Les Sioux prirent les fusils et les cartouches des soldats morts et sont allés sur la colline où se trouvaient les soldats, les ont encerclés et les ont combattus avec les fusils et les cartouches des soldats morts. Si les soldats ne s'étaient pas divisés, je pense qu'ils auraient tué beaucoup de Sioux. Les différents soldats [c'est-à-dire le bataillon de Custer] que les Sioux ont tués résistèrent à cinq assauts. Une fois, les Sioux chargèrent en plein milieu des différents soldats et les dispersèrent tous, se battant au corps à corps entre les soldats.
Une bande de soldats se trouvait à l'arrière des Sioux. Lorsque cette bande de soldats a chargé, les Sioux ont reculé, et les Sioux et les soldats se sont retrouvés face à face. Tous les Sioux se sont alors enhardis et ont chargé les soldats. Les Sioux ont parcouru une courte distance avant de se séparer et d'encercler les soldats. Je voyais les officiers chevaucher devant les soldats et je les entendais tirer. Les Sioux avaient maintenant beaucoup de morts. Les soldats ont tué 136 Sioux et en ont blessé 160. Les Sioux ont tué tous ces soldats différents dans le ravin.
Les soldats ont chargé le camp sioux le plus en amont de la rivière.

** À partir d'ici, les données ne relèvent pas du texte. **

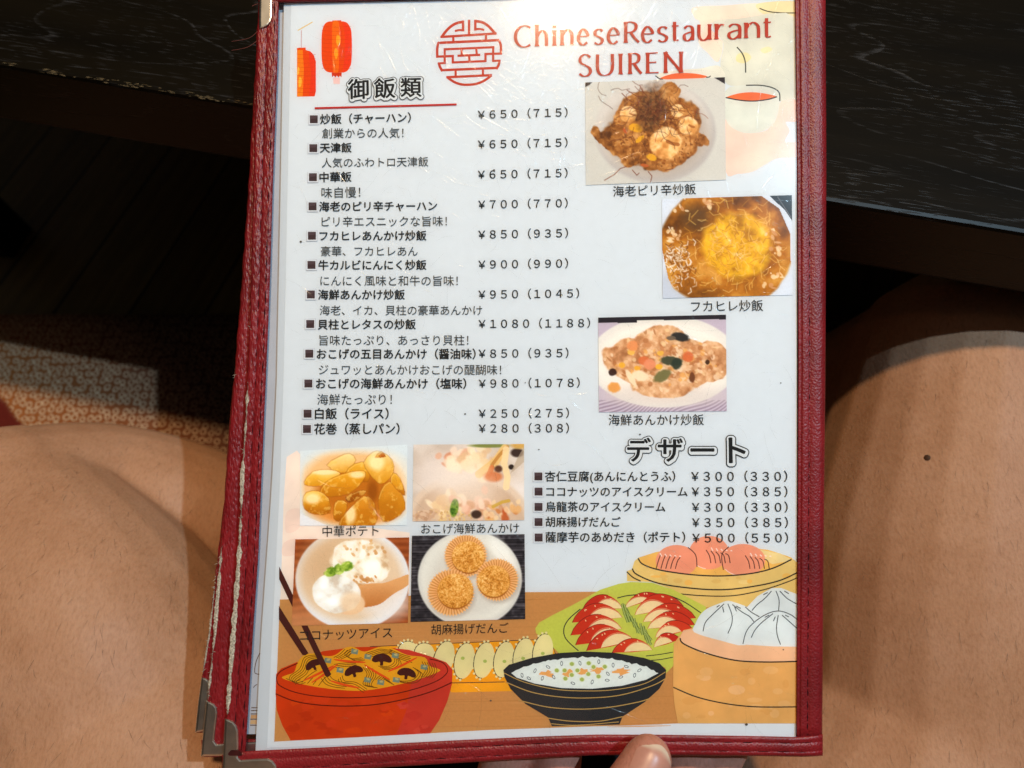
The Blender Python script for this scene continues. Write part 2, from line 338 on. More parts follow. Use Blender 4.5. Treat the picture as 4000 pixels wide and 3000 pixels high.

Peu de temps après, les soldats ont attaqué le village situé en contrebas. Alors que les différents soldats et les Sioux se battaient ensemble, le chef sioux a dit: "Hommes sioux, allez surveiller les soldats sur la colline et empêchez-les de rejoindre les différents soldats." Les Sioux prirent les vêtements des morts et s'en vêtirent. Parmi les soldats, il y avait des hommes blancs qui n'étaient pas des soldats. Les Sioux habillés avec les vêtements des soldats et des Blancs se sont battus contre les soldats sur la colline.
Les rives de la rivière Little Bighorn étaient hautes et les Sioux ont tué de nombreux soldats en la traversant. Les soldats de la colline ont creusé le sol [c'est-à-dire qu'ils firent des terrassements], et les soldats et les Sioux se sont battus à longue distance, les Sioux chargeant parfois de près. Le combat s'est poursuivi à longue distance jusqu'à ce qu'un Sioux ne voie arriver les soldats à pied. Lorsque les soldats à pied se sont approchés, les Sioux ont pris peur et se sont enfuis.